I personally recommend that everyone have at least a 3-month supply of food storage, including water, and ideally a 6-month supply. This can get expensive if not planned properly and can also take up a lot of space in your garage or basement. Freeze dried foods are ideal for long-term food storage because they can be stored up to 25-years or more and take up very little space.


Do not stock long-term food storage that you cannot prepare during an emergency!

Freeze dried food only requires adding water, sometimes hot water, but in a survival scenario all you need is water.

If you have to worry about cooking food it will take its toll in physical and emotional stress to the already difficult survival situation.
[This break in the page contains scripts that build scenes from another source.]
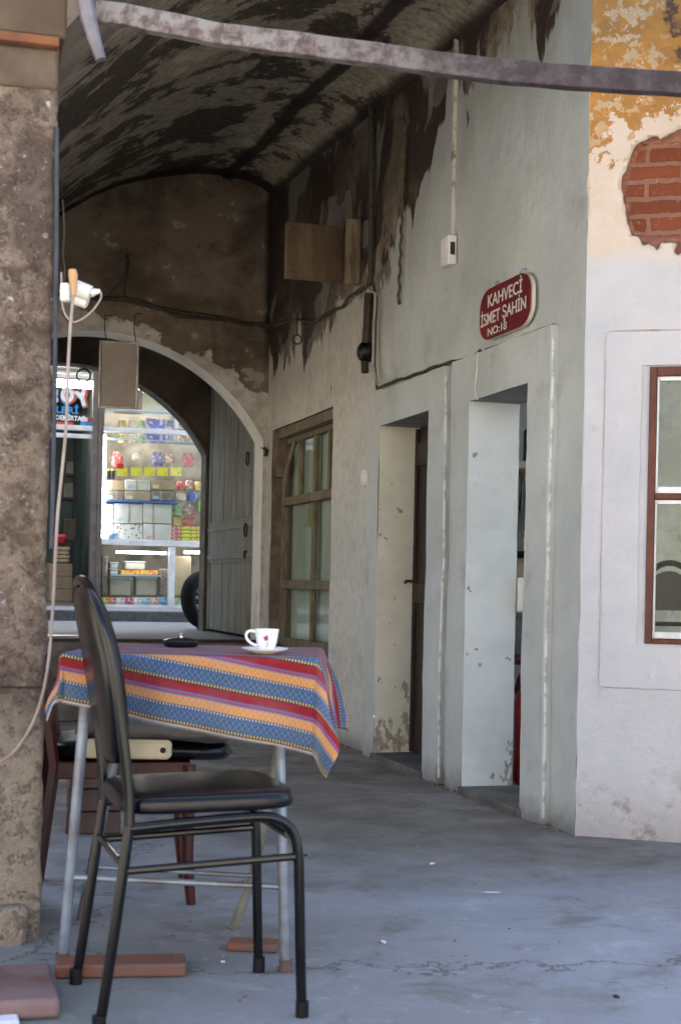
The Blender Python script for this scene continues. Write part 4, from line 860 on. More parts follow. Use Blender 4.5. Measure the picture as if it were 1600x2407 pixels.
def good(name, q, m, label, cat='box', d=-.14, th=.16, grp=None, bevel=.006, jit=0):
    a, b, c, dd = shr(*q, d); b = min(b, pa-.035)
    mb = MB().fbox(SH, a, b, c, dd, d-th, d)
    return solo(name, mb, m, label, cat, grp, bevel=bevel)
def candy(name, cols, sc_=30, rough=.3):
    g = NM(name); c = g.vor(sc_, out='Color'); s = g.sep(c)[0]; n = len(cols)
    return g.out(g.ramp(s, [(k/n, cols[k]) for k in range(n)], True), rough, 0, .5)
def bag(q, m, label, d=-.2, th=.1):
    a, b, c, dd = shr(*q, d); b = min(b, pa-.035); n = 14; mb = MB(); w2 = (b-a)/2; cx_ = (a+b)/2; h = dd-c
    prof = [(.55, 0), (.92, .04), (1, .2), (1, .55), (.92, .8), (.7, .93), (.5, 1.0)]
    base = len(mb.v)
    for (r, hz) in prof:
        for k in range(n):
            an = 2*math.pi*k/n; ca_, sa_ = math.cos(an), math.sin(an)
            ca_ = math.copysign(abs(ca_)**.6, ca_); mb.v.append(SH.pt(cx_+ca_*w2*r*(1+.05*math.sin(5*an+hz*9)), c+h*hz, d-th/2+sa_*th/2*min(1, r*(1.25-hz))))
    for i in range(len(prof)-1):
        for k in range(n): mb.f.append((base+i*n+k, base+i*n+(k+1) % n, base+(i+1)*n+(k+1) % n, base+(i+1)*n+k)); mb.uv.append(None)
    mb.f.append(tuple(range(base, base+n))[::-1]); mb.uv.append(None); mb.f.append(tuple(range(base+(len(prof)-1)*n, base+len(prof)*n))); mb.uv.append(None)
    return solo('sweet_bag', mb, m, label, 'bag', 'bags of sweets in the shop window', smooth=60)
YEL = candy('yellow_sweets', [(.6, .45, .1), (.7, .6, .3), (.5, .3, .08)]); GRN = candy('green_sweets', [(.25, .5, .2), (.5, .6, .35), (.15, .35, .12)]); BLU = candy('blue_packet', [(.06, .12, .5), (.08, .16, .6), (.05, .1, .42), (.6, .65, .8)], 26)
RED = candy('red_sweets', [(.6, .08, .08), (.7, .35, .3), (.5, .12, .1)], 45); MUL = candy('mixed_sweets', [(.6, .3, .1), (.2, .2, .5), (.6, .6, .55), (.5, .1, .1)], 40); PNK = candy('pale_sweets', [(.7, .55, .45), (.6, .4, .3), (.75, .7, .6)], 40); PUR = candy('violet_sweets', [(.2, .18, .38), (.4, .38, .5), (.12, .1, .25)], 45)
for row, (y0, y1, word) in enumerate(((1030, 1076, 'upper'), (1108, 1158, 'lower'))):
    for (x0, x1, m, w1) in ((422, 470, YEL, 'yellow'), (478, 524, PNK, 'cream coloured'), (530, 571, GRN, 'green'), (690, 728, PUR, 'violet grey'), (755, 800, MUL, 'mixed colour'), (805, 850, MUL if row else PNK, 'rightmost')):
        bag((x0, y0, x1, y1), m, w1+' bag of sweets in the '+word+' row behind the shop glass')
    good('blue_packet', (578, 1024 if row == 0 else 1108, 682, y1), BLU, 'large blue packet with white emblem in the '+word+' row', 'packet', -.16, .08, 'large blue packets')
for (x0, y0, x1, y1, m, lab) in ((385, 1205, 450, 1292, RED, 'red bag of sweets hanging above the first price card'), (610, 1203, 676, 1288, PUR, 'violet bag of sweets hanging above the fourth price card'), (680, 1215, 736, 1270, MUL, 'small mixed bag hanging right of the violet bag'), (780, 1213, 842, 1290, RED, 'red bag of sweets hanging at the far right of the window'), (500, 1205, 552, 1250, PNK, 'faint pale bag hanging above the second price card')):
    bag((x0, y0, x1, y1), m, lab, -.16)
YC = NM('yellow_price_card'); u_ = YC.coord('Object', (1, 1, 60)); YC = YC.out(YC.mix(YC.mp(YC.noise(22, YC.coord('Object', (3, 3, 1)), 2), .6, .66), (.85, .76, .06), (.35, .28, .08)), .6)
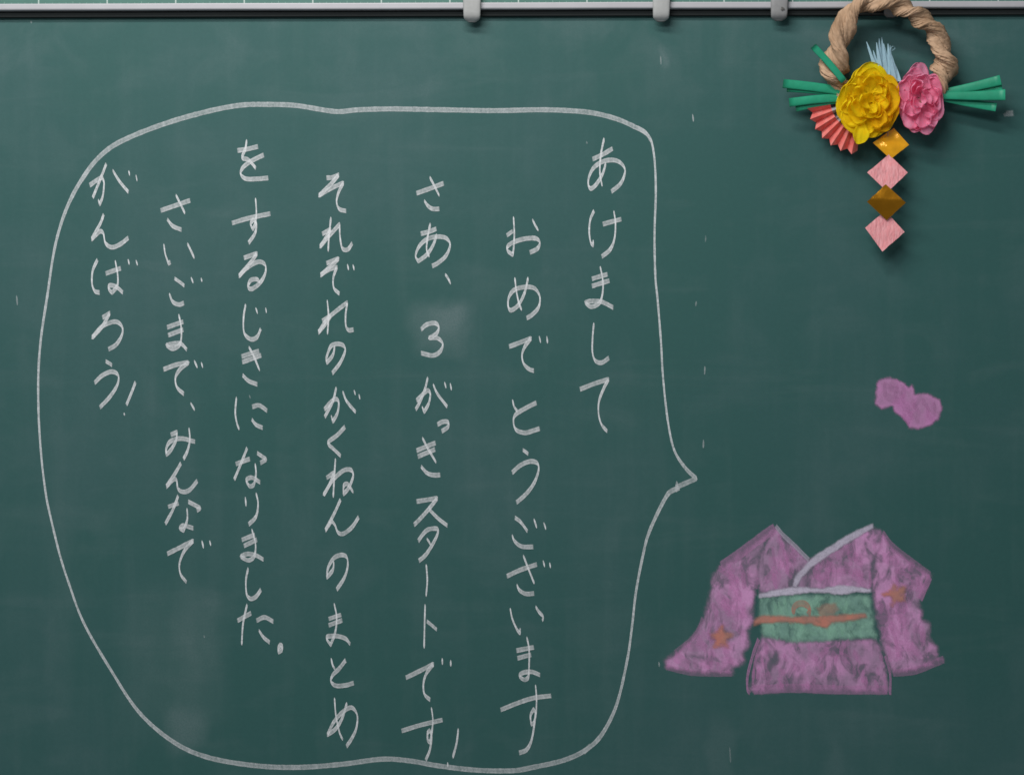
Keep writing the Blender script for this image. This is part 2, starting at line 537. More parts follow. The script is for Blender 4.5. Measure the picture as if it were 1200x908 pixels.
TILE = dict(a=(560, 150), b=(560, 350), c=(560, 560), d=(560, 683), e=(340, 150), f=(340, 350), g=(340, 540), h=(340, 683),
            i=(90, 150), j=(90, 350), k=(90, 560))
COLUMNS = [
 ("first column of white chalk hiragana, furthest right, beside the bubble's edge", [
  ('あ','a',[[537,148,585,125,632,97],[592,48,576,130,572,210,583,275],[600,165,585,215,555,265,530,285,518,268,521,230,545,185,590,157,640,152,675,170,690,205,670,260,625,300]]),
  ('け','a',[[545,388,527,430,522,490,530,540,540,550,541,525],[585,452,673,428],[637,387,645,450,640,520,620,570,580,604]]),
  ('ま','a',[[534,708,608,686],[534,742,617,716],[573,648,585,710,585,770,570,820,530,838,503,818,530,812,580,815,635,842]]),
  ('し','b',[[544,113,538,180,537,250,550,290,580,300,615,277]]),
  ('て','b',[[478,425,550,397,613,377,590,420,568,480,566,540,580,590,607,622]])]),
 ("second column of white chalk hiragana from the right, ending near the bubble's bottom", [
  ('お','a',[[135,505,165,483],[167,415,171,500,167,570,163,594,140,577,140,555,170,535,220,520,270,518,290,535,280,565,243,585],[255,428,268,455,284,482]]),
  ('め','a',[[173,700,180,760,192,820,206,855],[236,700,220,770,190,830,155,855,142,835,145,795,170,760,220,746,265,752,290,790,285,840,255,875,228,892]]),
  ('で','b',[[146,225,200,205,250,185,220,225,207,265,215,305,240,330,263,338],[287,175,294,208],[323,175,326,210]]),
  ('と','b',[[162,472,170,505,186,528],[275,487,220,515,175,545,167,580,180,615,220,628,260,618,290,608]]),
  ('う','b',[[210,708,237,728],[160,815,200,780,245,762,278,770,285,800,270,850,245,892,215,925,180,955]]),
  ('ご','c',[[173,185,200,205,233,250],[160,265,172,295,205,320,260,322],[262,190,276,235],[308,207,319,242]]),
  ('ざ','c',[[135,460,200,430,277,404],[212,360,235,420,265,495],[182,497,195,525,225,542,264,540],[305,385,313,417],[336,395,340,422]]),
  ('い','c',[[151,608,162,660,185,712,197,725,199,702],[270,600,285,625,305,648,302,670]]),
  ('ま','d',[[180,316,263,300],[185,352,250,335],[229,250,240,310,240,390,236,440,218,452,195,435,210,420,250,415,292,430]]),
  ('す','d',[[106,594,190,560,260,538,344,527],[270,475,275,540,272,610,262,655,250,660,247,620,262,590,270,610,262,680,250,740,228,780,193,795]])]),
 ("third column of white chalk writing from the right, holding the numeral three", [
  ('さ','e',[[592,307,655,285,720,260],[654,230,675,270,700,320],[628,340,645,365,668,380,700,380]]),
  ('あ','e',[[612,497,650,487,686,473],[658,447,645,510,640,570,653,605],[688,500,670,550,640,595,600,625,588,600,605,555,645,520,700,510,735,520,750,550,730,600,690,635,665,648]]),
  ('、','e',[[726,685,740,705,753,732]]),
  ('3','f',[[613,145,640,122,680,115,697,135,685,165,650,185,690,185,715,210,705,245,670,266,613,255]]),
  ('が','f',[[592,478,620,450,645,430,657,445,650,490,628,530,618,505],[646,368,630,430,605,490,588,520],[670,400,690,445,737,507],[723,390,731,420],[750,395,756,430]]),
  ('っ','f',[[690,590,715,577,740,578,740,600,710,622]]),
  ('き','f',[[592,712,682,675],[598,740,680,705],[619,650,645,700,685,768],[613,785,640,815,670,826,704,825]]),
  ('ス','g',[[592,190,690,174,650,225,610,270,580,300],[650,225,695,270,738,303]]),
  ('タ','g',[[600,375,625,340,650,320,690,318,690,345,665,395,635,440,603,468],[640,362,660,395]]),
  ('ー','g',[[638,483,643,560,637,635]]),
  ('ト','g',[[633,670,630,780,628,878],[640,750,688,790]]),
  ('で','h',[[542,443,600,415,672,378,640,420,625,470,630,520,657,547],[713,350,713,382],[753,360,752,390]]),
  ('す','h',[[522,692,610,665,715,640],[662,580,669,640,664,700,655,745,645,735,645,700,655,690,663,720,655,780,635,830]]),
  ('！','h',[[789,680,780,750,762,818],[738,838,739,862]])]),
 ("fourth column of white chalk hiragana, the middle one of the seven", [
  ('そ','e',[[170,235,200,232,228,220,190,265,135,318,190,285,250,258,228,300,218,345,230,380,263,390]]),
  ('れ','e',[[192,418,183,500,178,580],[150,498,190,475,165,520,140,558,180,510,232,452,234,510,245,565,270,570,292,540]]),
  ('ぞ','e',[[170,635,228,612,195,645,143,690,180,665,220,652,203,700,205,750,232,778],[268,638,274,668],[294,640,300,668]]),
  ('れ','f',[[174,5,180,80,175,168],[150,105,190,80,165,120,133,158,180,90,268,18,260,80,262,130,275,148,298,145]]),
  ('の','f',[[210,222,200,265,172,300,170,280,190,225,220,212,250,220,258,245,235,300,197,350]]),
  ('が','f',[[160,520,190,485,215,470,228,485,222,535,200,575,192,545],[217,415,200,480,162,555],[246,433,265,480,308,532],[299,428,306,452],[322,447,327,472]]),
  ('く','f',[[258,600,220,640,178,675,205,705,238,737]]),
  ('ね','g',[[213,-12,208,60,202,172],[170,80,205,55,185,110,157,160,200,90,250,45,285,42,296,70,275,125,250,155,252,115,270,108,297,148]]),
  ('ん','g',[[237,180,205,250,165,325,195,280,210,300,225,335,250,340,290,310,322,262]]),
  ('の','g',[[205,470,200,510,172,545,178,500,205,455,240,440,265,450,270,490,255,545,218,603]]),
  ('ま','g',[[180,740,240,720],[180,770,245,745],[206,665,218,730,212,800,190,860,172,835,175,822,220,820,260,832,282,858]]),
  ('と','h',[[192,350,200,385,212,405],[261,360,230,400,200,430,192,460,215,480,260,478,299,467]]),
  ('め','h',[[208,535,215,620,232,700,248,735],[267,560,245,630,215,680,175,710,205,650,250,600,290,583,315,620,310,680,290,725,264,765]])]),
 ("fifth column of white chalk hiragana from the right, ending in a full stop", [
  ('を','i',[[753,107,800,100,850,88],[797,55,790,100,775,140,805,150,840,190],[877,127,820,155,780,185,768,215,790,238,840,240,898,235]]),
  ('す','i',[[727,447,800,425,908,402],[838,328,842,400,836,450,825,475,815,450,828,430,842,450,835,495,805,540]]),
  ('る','i',[[783,610,845,588,820,625,760,695,800,655,850,628,882,640,884,680,860,725,820,755,803,745,815,715,845,710,860,728]]),
  ('じ','j',[[792,25,782,90,785,160,815,190,845,180,863,140],[838,42,848,72],[885,42,889,68]]),
  ('き','j',[[772,272,855,245],[775,298,865,265],[806,225,830,270,858,338],[777,358,805,385,847,402]]),
  ('に','j',[[749,460,743,530,750,580,762,614],[822,507,855,500,893,525],[820,565,840,590,872,605]]),
  ('な','j',[[745,775,812,750],[799,698,775,760,738,848],[845,722,888,752,860,770],[836,770,840,820,830,870,810,878,795,850,820,838,860,860]]),
  ('り','k',[[790,88,793,133],[840,68,850,120,840,180,805,218]]),
  ('ま','k',[[773,290,835,265],[783,318,845,288],[820,237,838,310,832,365,805,385,768,368,800,355,840,362,876,382]]),
  ('し','k',[[804,420,793,480,797,545,815,565,840,555,864,522]]),
  ('た','k',[[753,668,818,632],[799,590,780,680,773,782],[842,668,880,652,922,672],[853,712,875,745,905,770]]),
  ('。','k',[[950,780,963,785,960,805,945,815,945,795,955,780]])]),
 ("sixth column of white chalk hiragana from the right, starting lower than its neighbours", [
  ('さ','i',[[393,388,460,365,532,340],[464,313,485,355,508,402],[424,428,450,460,492,478]]),
  ('い','i',[[408,543,415,590,430,635,440,628],[518,540,535,575,552,612]]),
  ('ご','i',[[458,705,505,740],[433,775,450,815,480,828,503,820],[535,700,546,728],[582,703,587,722]]),
  ('ま','j',[[423,135,500,108],[428,172,500,145],[478,72,490,140,485,210,450,235,420,218,460,210,490,212,517,240]]),
  ('で','j',[[406,332,465,310,525,298,485,330,463,370,470,415,503,447],[550,290,566,325],[583,298,591,325]]),
  ('、','j',[[533,488,553,523]]),
  ('み','j',[[440,638,470,625,465,665,440,710,420,730,420,700,440,668,490,655,555,670],[526,603,530,660,520,710,500,752]]),
  ('ん','j',[[489,770,460,820,420,880,455,845,468,850,475,890,500,905,530,895,566,852]]),
  ('な','k',[[428,135,478,118],[476,82,450,150,415,215],[522,110,580,140,562,152],[517,140,518,195,500,245,482,235,500,222,547,235]]),
  ('で','k',[[424,355,490,322,546,293,505,340,482,400,487,450,515,488],[586,292,594,330],[622,292,628,318]])]),
 ("seventh column of white chalk hiragana, furthest left, inside the bubble's left edge", [
  ('が','i',[[60,270,95,245,120,232,128,260,122,320,108,358,100,335],[139,168,115,230,75,328],[168,198,200,250,243,302],[243,200,248,225],[277,220,283,252]]),
  ('ん','i',[[127,405,110,450,70,522,110,485,125,495,135,540,165,560,205,545,243,515]]),
  ('ば','i',[[98,617,75,670,72,730,85,765,108,772],[135,683,207,658],[180,620,192,690,190,740,165,772,150,755,155,738,185,745,217,772],[240,615,246,642],[277,620,285,645]]),
  ('ろ','j',[[120,90,155,68,120,130,72,183,120,130,180,108,212,130,212,170,185,215,148,238]]),
  ('う','j',[[135,293,166,312],[83,395,120,360,165,342,195,360,190,405,155,460,108,510]]),
  ('！','j',[[276,390,255,445,233,498],[221,535,224,548]])]),
]


def group_obj(name, parent, loc, **kw):
    o = bpy.data.objects.new(name, None)
    o.empty_display_size = .02
    off = Vector((0, 0, 0))
    p = parent
    while p is not None:
        off += p.location
        p = p.parent
    o.location = Vector(loc) - off
    return link(o, parent, **kw)


sd = 0
for (lab, chars) in COLUMNS:
    t0 = TILE[chars[0][1]]
    g = group_obj("text_column", board, P(t0[0] + chars[0][2][0][0] / 4, t0[1] + chars[0][2][0][1] / 4, .3), label=lab)
    for (ch, tl, strokes) in chars:
        ox, oy = TILE[tl]
        parts = []
        for s_ in strokes:
            pts = [(ox + s_[q] / 4.0, oy + s_[q + 1] / 4.0) for q in range(0, len(s_), 2)]
            sd += 1
            ln = sum(math.dist(pts[q], pts[q + 1]) for q in range(len(pts) - 1))
            nib = (.5, 4.1) if ln > 16 else (.6, 3.4)
            parts.append(ribbon(pts, nib, .86, 1.0, sd, jit=.22))
        v, f, d = join(parts)
        mesh_obj("chalk_character", v, f, M_WHITE, g, dens=d, label="white chalk character " + ch)

# speech bubble
BUB = [(792,571),(816,560.5),(803,548),(790,527),(782.5,492.5),(777,442.5),(774.5,400),(770.5,350),(768,325),(767,275),(768.5,225),(767,187.5),(763,165),(756,155.5),(745,149.5),
       (722,139.5),(690,132),(640,129),(580,130),(520,129),(460,128),(420,129),(393,131),(347,124),(313,122.7),(283,123.5),(247,130),(200,143),(157,159),(127,175),(103,200),(80,240),
       (65,287),(55,350),(48,397),(45,440),(45.5,490),(49,540),(54,580),(58,600),(69.5,647.5),(80,681),(98,729),(129,783),(163,834),(203.6,869),(244,887),(298.6,896.5),(349,898.6),
       (400,895),(447.5,889),(480,891),(515,897),(560,902),(602,902.5),(622.5,899),(660,890.5),(686,878.5),(705,860.5),(722.5,825.5),(735,773),(741,730.5),(745,695),(752.5,655),(761,622.5),(782.5,579),(796,571)]
v, f, d = join([ribbon(BUB, (.6, 3.9), 1.2, .88, 901, lift=.28, jit=.2, taper=False), ribbon([(792,576),(793.5,564)], (1, 3), 1.0, .6, 902), ribbon([(747,150),(757,156.5),(763,166)], (.5, 4), 1.2, .6, 903),
                ribbon([(104,199),(96,211)], (.5, 4), 1.3, .5, 904), ribbon([(341,898.6),(352,898.8)], (.5, 3), 1.3, .5, 905), ribbon([(684,881),(692,873)], (.5, 4), 1.3, .5, 906)])
mesh_obj("speech_bubble_outline", v, f, M_BUBBLE, board, dens=d, label="long curved white chalk outline round the text with a point on its right")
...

Don’t get me wrong, I also stock barrels of rice, grains, beans, sugar, dry milk, and a few other items for an extended, really-long survival scenario, but my 3-month plan includes only freeze dried food and my extended pantry.

(BTW, I even own one of these wonderful Country Mill Grains to process my grain, and lots of yeast to bake bread.)

Step 3:  Gets lots of practice eating freeze dried food

They are good eating!  Don’t think of freeze dried food as just “survival food.”

I enjoy mixing freeze dried foods with my every day meals. Some of my family’s favorites are the Mountain House Chili Mac with Beef and the Chicken Teriyaki with Rice. These can also be mixed with many other dishes including canned foods. Since freeze dried food has such a long shelf-life, you can think of your investment in food storage as a long-term food pantry.

The shelf-life of the Mountain House pouches are 7-years, or 25-years for the #10 cans. The actual shelf-life will depend on the storage temperature, but if you store your freeze dried foods in a cool, dry place (below 75 degrees F), it can even last beyond the recommended shelf-life.

Find the Best Prices on Mountain House Freeze Dried Food

My absolute, favorite source for purchasing Mountain House, AlpineAire, and Provident Pantry freeze dried food is from Nitro-Pak. Many other freeze dried food stores charge shipping (and several cases of #10 cans can get quite heavy) so be sure to check shipping prices. Nitro-Pak has free shipping in most cases. Shipping costs are important to consider if you will be bulking in bulk.

You can also find good deals at Amazon by searching for Mountain House Freeze Dried Food. The best deals from Amazon are usually the #10 cans, and I always compare prices vs. Nitro-Pak.

If you are buying #10 cans from anywhere else other than Nitro-Pak or Amazon, and especially if you are buying it from a local survival or military outlet store or from an auction site, be sure to ask for the date of manufacture which is printed right on the can (or pouch).


Sometimes when you see a really low price, it may be because the #10 can was manufactured several years ago!

This means the remaining shelf life is less, sometimes by as much as 10 years (that’s why the cans go on sale for such great prices!) If you can physically inspect the #10 cans, check for color fading on the labels which is a sign that the can has been exposed to sunlight or heat which will reduce its shelf-life.

Be Secure by Preparing for the Worst

My family loves the feeling of security we have that if a disaster were to occur, we would have enough food and water to survive an extended emergency scenario. We have tried other brands in addition to Mountain House and while we enjoy a few different entrees and desserts from the other brands, Mountain House is the only one where we’ve enjoyed every entree, breakfast and dessert we’ve ever tried.

We all have insurance for our houses, cars, lives, etc. Having food insurance will bring you peace of mind and security.